Dean Foods and Suiza Foods have filed with the SEC a preliminary joint proxy statement/prospectus and other relevant documents concerning the proposed merger. In addition, Dean Foods and Suiza Foods will prepare and file a definitive joint proxy statement/prospectus and other relevant documents concerning the proposed merger. Investors are urged to read the definitive joint proxy statement/prospectus, when it becomes available, and any amendments or supplements to the definitive joint proxy statement/prospectus and other documents filed with the SEC, because they will contain important information concerning the proposed merger. Investors will be able to obtain the definitive joint proxy statement/prospectus and other documents filed with the SEC free of charge at the SEC’s website ( http://www.sec.gov ). In addition, the definitive joint proxy statement/prospectus and other documents filed by Dean Foods and Suiza Foods with the SEC may be obtained free of charge by contacting Dean Foods, 3600 North River Road, Franklin Park, Illinois 60131, Attention: Investor Relations (Tel: 847-678-1680) or Suiza Foods, 2515 McKinney Avenue, Suite 1200, Dallas, Texas 75201, Attention: Investor Relations (Tel: 214-303-3400).

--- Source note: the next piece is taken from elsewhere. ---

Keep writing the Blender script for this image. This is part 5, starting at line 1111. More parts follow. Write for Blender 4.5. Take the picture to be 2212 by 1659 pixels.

Dean Foods, Suiza Foods and their respective directors and executive officers may be deemed to be participants in the solicitation of proxies from the stockholders of Dean Foods and Suiza Foods in favor of the transaction. The directors and executive officers of Dean Foods and their beneficial ownership of Dean common stock as of August 2000 are set forth in the proxy statement for the 2000 annual meeting of Dean Foods. The directors and executive officers of Suiza and their beneficial ownership of Suiza common stock as of March 2001 are set forth in the proxy statement for the 2001 annual meeting of Suiza Foods. You may obtain the proxy statements of Dean Foods and Suiza Foods free of charge at the SEC’s website (http://www.sec.gov). Stockholders of Dean Foods and Suiza Foods may obtain additional information regarding the interests of such participants by reading the definitive joint proxy statement/prospectus when it becomes available.

Safe Harbor Statement

The statements in this press release concerning when the merger will be completed, and when certain intermediate steps may be taken in connection with completion of the merger are “forward looking” statements and are made pursuant to the safe harbor provision of the Securities Litigation Reform Act of 1995. These statements involve certain risks and uncertainties that may cause actual results to differ materially from expectations as of the date of this press release. The exact timing of the closing of the transaction, and of the intermediate steps that the companies will take in connection with completion of the merger, will depend on how quickly the companies obtain the necessary approvals for the transaction. Other risks relating to the merger are outlined in the preliminary joint proxy statement/prospectus filed by the companies effective July 12, 2001. All forward-looking statements in this press release speak only as of the date hereof. Dean Foods expressly disclaims any obligation or undertaking to release publicly any updates or revisions to any such statement to reflect any change in their expectations or any changes in the events, condition or circumstances on which any such statement is based.